美容師の基礎を徹底的に見直し、「売れない美容師」から打破! 「CLUTCH」代表・濱浩太朗さん
「CLUTCH」代表として、8店舗を経営する濱浩太朗さん。前編では経営術について詳しく伺いました。集客できる、求人に人がくる、離職しない、お客さまがリピートする、この4つの仕組みがあれば会社は成り立つと話す濱さん。そのためスタッフのモチベーションを下げないように、自由な環境を作り、不満に思うことを消しているそうです。また濱さんはほとんどスタッフに指導をすることもなく、人を育てようとしていないといいます。がんばりたいと思ったときに経験が積める環境を提供することが、会社の役目だと考えているそうです。
後編ではスタイリストになりたてのころ、なかなか芽が出ずに苦労したという濱さんがどのように打開策を打ったのかを伺います。最初は必殺技を探そうとしていた濱さん。
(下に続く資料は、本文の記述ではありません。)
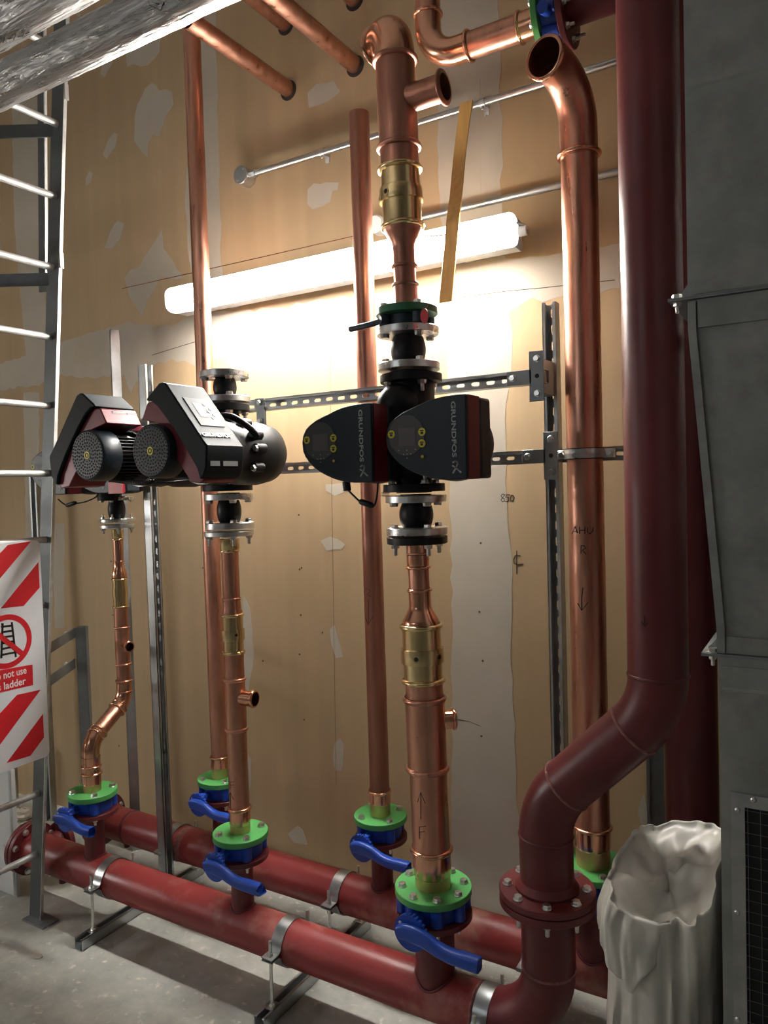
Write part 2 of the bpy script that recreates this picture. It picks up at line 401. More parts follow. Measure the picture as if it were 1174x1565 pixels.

しかしきちんとあいさつをする、次回提案をするなど美容師の基礎の部分を徹底的に見直したところ、結果がついてきたといいます。
今回お話を聞いたのは…
濱浩太朗さん
株式会社CLUTCH 代表取締役
2社で美容師としての経験を積んだあと、2017年10月に独立。大阪、博多エリアで美容室、ネイルサロン、アイラッシュサロン の直営店8店舗を経営している。またSNS発信にも力を入れており、Twitter、インスタグラムで美容室経営について発信しているほか、YouTubeでは「美容室 独立 開業 経営チャンネル」で独立や開業に関する動画を毎日アップしている。
ホームページ
CLUTCH
KOTARO HAMA
Twitter:こうたろう@美容室経営者
YouTube:美容室 独立 開業 経営チャンネル
Instagram:@clutch_hama
忘れがちだった基礎の部分をもう一度見直し。お客さまの不満をなくし売れる美容師へ
――スタイリストになりたてのころ、なかなか売上があがらずに苦労されたとお聞きしました。どのようにして打破されたのでしょうか。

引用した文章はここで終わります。